▶ _TO BE DONE_
Output, word for word, every line from the start of the listing down to and including the line that contains "S.view_settings.exposure = 0.0;"; include nothing else.
================================
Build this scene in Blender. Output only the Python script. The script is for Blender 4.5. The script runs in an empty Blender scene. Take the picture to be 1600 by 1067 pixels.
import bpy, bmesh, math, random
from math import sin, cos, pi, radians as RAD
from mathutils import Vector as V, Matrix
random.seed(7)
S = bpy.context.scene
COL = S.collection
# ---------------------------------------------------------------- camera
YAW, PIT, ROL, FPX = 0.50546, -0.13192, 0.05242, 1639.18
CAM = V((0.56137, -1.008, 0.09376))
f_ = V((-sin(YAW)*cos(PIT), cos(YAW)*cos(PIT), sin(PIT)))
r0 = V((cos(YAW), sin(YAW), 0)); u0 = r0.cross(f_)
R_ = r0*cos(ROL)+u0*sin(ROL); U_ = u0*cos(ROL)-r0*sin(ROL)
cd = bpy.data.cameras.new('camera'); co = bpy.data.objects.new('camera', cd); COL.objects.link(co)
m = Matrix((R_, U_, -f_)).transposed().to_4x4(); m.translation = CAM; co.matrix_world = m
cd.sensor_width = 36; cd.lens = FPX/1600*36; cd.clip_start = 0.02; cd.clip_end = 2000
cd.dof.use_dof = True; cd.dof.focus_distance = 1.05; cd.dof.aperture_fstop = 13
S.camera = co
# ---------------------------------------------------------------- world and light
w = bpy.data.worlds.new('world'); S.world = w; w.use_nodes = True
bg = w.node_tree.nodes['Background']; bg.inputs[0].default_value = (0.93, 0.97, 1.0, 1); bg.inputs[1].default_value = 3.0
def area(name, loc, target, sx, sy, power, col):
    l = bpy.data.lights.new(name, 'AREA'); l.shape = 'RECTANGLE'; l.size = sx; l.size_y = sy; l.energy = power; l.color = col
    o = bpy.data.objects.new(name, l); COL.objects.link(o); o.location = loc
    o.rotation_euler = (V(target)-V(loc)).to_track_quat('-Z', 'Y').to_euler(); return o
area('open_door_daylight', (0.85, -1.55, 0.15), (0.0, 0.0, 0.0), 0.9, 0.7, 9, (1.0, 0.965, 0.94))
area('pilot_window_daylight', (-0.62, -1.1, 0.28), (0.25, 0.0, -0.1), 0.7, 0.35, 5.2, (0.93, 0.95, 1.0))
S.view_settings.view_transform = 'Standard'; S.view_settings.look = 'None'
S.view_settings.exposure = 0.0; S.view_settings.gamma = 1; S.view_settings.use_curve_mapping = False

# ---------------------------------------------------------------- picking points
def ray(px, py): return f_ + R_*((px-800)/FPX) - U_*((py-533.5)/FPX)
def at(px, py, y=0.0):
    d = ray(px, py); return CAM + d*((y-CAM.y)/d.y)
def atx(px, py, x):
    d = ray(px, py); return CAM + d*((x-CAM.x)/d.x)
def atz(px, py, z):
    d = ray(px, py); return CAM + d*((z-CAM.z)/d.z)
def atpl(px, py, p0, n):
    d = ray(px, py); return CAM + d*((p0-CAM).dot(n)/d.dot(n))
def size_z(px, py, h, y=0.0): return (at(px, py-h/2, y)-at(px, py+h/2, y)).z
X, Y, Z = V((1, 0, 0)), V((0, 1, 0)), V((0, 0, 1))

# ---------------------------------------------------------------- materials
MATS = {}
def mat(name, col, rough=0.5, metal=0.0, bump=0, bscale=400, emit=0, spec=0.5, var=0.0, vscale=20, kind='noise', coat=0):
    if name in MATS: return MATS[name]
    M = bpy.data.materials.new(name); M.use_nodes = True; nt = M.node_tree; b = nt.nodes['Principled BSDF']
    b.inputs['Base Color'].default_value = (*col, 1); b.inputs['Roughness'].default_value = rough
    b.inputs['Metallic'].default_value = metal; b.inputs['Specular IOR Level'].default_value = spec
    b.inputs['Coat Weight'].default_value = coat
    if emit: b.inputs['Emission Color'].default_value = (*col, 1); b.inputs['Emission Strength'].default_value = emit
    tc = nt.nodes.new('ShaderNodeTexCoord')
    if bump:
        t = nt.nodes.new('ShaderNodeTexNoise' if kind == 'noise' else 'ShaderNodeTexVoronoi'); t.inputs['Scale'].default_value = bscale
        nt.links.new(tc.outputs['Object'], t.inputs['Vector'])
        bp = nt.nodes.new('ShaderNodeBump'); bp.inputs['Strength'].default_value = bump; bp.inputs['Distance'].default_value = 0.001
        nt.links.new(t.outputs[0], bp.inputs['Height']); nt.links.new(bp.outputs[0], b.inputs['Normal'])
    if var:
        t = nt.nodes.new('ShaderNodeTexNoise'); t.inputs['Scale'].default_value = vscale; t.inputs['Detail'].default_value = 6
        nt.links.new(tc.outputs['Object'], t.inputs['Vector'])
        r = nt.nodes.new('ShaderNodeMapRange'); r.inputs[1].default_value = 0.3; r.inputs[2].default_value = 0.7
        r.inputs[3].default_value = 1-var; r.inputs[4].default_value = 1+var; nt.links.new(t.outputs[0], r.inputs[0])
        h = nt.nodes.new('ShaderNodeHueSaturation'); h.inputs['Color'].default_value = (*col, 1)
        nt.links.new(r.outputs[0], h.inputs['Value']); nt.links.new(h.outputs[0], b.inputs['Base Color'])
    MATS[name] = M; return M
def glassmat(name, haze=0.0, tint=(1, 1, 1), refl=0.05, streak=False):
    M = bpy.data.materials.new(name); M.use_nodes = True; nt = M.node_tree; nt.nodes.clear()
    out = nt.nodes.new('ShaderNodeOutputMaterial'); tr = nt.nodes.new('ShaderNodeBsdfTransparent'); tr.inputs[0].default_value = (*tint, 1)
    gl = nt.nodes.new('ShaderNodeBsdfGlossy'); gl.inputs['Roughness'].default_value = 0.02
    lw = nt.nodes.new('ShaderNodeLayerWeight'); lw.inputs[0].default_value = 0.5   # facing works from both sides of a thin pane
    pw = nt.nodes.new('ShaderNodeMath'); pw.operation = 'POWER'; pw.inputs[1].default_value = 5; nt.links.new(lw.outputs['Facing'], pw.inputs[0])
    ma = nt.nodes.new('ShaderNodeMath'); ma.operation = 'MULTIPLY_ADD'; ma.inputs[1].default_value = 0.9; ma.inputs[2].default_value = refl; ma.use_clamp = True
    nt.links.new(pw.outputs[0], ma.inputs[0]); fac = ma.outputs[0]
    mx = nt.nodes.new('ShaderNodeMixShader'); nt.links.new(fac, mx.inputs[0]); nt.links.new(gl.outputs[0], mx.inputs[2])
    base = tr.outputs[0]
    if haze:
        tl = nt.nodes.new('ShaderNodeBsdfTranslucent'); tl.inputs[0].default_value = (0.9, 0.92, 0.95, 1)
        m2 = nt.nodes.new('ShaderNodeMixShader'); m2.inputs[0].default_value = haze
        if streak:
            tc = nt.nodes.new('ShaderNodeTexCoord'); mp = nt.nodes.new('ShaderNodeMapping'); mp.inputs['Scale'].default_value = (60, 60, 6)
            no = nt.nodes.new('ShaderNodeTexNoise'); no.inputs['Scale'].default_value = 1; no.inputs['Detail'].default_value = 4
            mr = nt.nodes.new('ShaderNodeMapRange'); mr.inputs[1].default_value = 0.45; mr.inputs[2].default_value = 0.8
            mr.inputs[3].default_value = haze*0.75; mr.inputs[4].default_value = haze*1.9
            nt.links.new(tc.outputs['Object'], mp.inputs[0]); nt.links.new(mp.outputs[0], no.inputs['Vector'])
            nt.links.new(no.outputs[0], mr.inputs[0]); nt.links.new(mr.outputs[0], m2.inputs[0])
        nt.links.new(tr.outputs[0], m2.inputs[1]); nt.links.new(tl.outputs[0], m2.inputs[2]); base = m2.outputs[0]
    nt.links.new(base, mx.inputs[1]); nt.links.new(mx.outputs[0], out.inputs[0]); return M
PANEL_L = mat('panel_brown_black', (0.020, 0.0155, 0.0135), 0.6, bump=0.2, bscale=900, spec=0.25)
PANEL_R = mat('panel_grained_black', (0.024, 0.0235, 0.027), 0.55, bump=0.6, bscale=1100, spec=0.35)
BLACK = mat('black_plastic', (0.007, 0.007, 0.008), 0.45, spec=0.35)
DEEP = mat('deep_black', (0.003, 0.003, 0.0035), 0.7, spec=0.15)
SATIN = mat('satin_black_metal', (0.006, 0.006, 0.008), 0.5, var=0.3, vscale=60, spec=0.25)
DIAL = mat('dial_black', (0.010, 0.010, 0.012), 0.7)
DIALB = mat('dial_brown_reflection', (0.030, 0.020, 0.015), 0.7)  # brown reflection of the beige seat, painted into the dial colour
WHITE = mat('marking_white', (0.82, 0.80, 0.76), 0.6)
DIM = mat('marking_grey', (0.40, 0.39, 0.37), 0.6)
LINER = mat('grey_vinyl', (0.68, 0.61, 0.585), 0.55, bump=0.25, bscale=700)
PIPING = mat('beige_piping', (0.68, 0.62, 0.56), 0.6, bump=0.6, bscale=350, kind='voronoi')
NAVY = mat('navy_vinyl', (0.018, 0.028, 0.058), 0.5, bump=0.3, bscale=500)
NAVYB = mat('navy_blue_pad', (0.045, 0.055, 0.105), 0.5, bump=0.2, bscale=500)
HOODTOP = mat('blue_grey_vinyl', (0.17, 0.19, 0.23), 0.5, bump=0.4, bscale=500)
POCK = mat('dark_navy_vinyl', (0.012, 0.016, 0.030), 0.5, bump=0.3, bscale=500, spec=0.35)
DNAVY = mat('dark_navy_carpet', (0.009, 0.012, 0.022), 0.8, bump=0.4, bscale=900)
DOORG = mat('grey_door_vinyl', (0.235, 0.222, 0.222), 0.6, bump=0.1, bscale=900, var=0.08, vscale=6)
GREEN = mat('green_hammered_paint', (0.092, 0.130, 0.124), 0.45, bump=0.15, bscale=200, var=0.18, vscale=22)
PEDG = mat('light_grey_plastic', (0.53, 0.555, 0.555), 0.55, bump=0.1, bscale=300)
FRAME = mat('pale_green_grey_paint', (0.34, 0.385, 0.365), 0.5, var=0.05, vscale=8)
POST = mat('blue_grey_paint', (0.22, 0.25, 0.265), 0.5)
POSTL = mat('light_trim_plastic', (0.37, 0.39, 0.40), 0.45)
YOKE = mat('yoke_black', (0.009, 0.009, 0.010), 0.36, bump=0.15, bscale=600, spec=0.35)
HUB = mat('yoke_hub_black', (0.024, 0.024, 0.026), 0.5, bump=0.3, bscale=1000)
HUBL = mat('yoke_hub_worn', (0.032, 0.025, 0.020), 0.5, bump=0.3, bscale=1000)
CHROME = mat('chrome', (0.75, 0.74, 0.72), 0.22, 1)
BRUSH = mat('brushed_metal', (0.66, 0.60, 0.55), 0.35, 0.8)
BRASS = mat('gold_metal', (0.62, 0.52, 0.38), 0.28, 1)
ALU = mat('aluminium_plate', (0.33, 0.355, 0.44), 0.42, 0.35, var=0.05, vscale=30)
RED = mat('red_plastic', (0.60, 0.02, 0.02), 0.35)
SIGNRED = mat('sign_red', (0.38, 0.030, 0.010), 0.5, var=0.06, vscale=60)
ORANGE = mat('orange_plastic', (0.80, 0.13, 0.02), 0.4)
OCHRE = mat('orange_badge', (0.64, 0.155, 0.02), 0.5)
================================
▶ _FINISHED EXERCISE_
Build this scene in Blender. Output only the Python script. The script is for Blender 4.5. The script runs in an empty Blender scene. Take the picture to be 1600 by 1067 pixels.
import bpy, bmesh, math, random
from math import sin, cos, pi, radians as RAD
from mathutils import Vector as V, Matrix
random.seed(7)
S = bpy.context.scene
COL = S.collection
# ---------------------------------------------------------------- camera
YAW, PIT, ROL, FPX = 0.50546, -0.13192, 0.05242, 1639.18
CAM = V((0.56137, -1.008, 0.09376))
f_ = V((-sin(YAW)*cos(PIT), cos(YAW)*cos(PIT), sin(PIT)))
r0 = V((cos(YAW), sin(YAW), 0)); u0 = r0.cross(f_)
R_ = r0*cos(ROL)+u0*sin(ROL); U_ = u0*cos(ROL)-r0*sin(ROL)
cd = bpy.data.cameras.new('camera'); co = bpy.data.objects.new('camera', cd); COL.objects.link(co)
m = Matrix((R_, U_, -f_)).transposed().to_4x4(); m.translation = CAM; co.matrix_world = m
cd.sensor_width = 36; cd.lens = FPX/1600*36; cd.clip_start = 0.02; cd.clip_end = 2000
cd.dof.use_dof = True; cd.dof.focus_distance = 1.05; cd.dof.aperture_fstop = 13
S.camera = co
# ---------------------------------------------------------------- world and light
w = bpy.data.worlds.new('world'); S.world = w; w.use_nodes = True
bg = w.node_tree.nodes['Background']; bg.inputs[0].default_value = (0.93, 0.97, 1.0, 1); bg.inputs[1].default_value = 3.0
def area(name, loc, target, sx, sy, power, col):
    l = bpy.data.lights.new(name, 'AREA'); l.shape = 'RECTANGLE'; l.size = sx; l.size_y = sy; l.energy = power; l.color = col
    o = bpy.data.objects.new(name, l); COL.objects.link(o); o.location = loc
    o.rotation_euler = (V(target)-V(loc)).to_track_quat('-Z', 'Y').to_euler(); return o
area('open_door_daylight', (0.85, -1.55, 0.15), (0.0, 0.0, 0.0), 0.9, 0.7, 9, (1.0, 0.965, 0.94))
area('pilot_window_daylight', (-0.62, -1.1, 0.28), (0.25, 0.0, -0.1), 0.7, 0.35, 5.2, (0.93, 0.95, 1.0))
S.view_settings.view_transform = 'Standard'; S.view_settings.look = 'None'
S.view_settings.exposure = 0.0; S.view_settings.gamma = 1; S.view_settings.use_curve_mapping = False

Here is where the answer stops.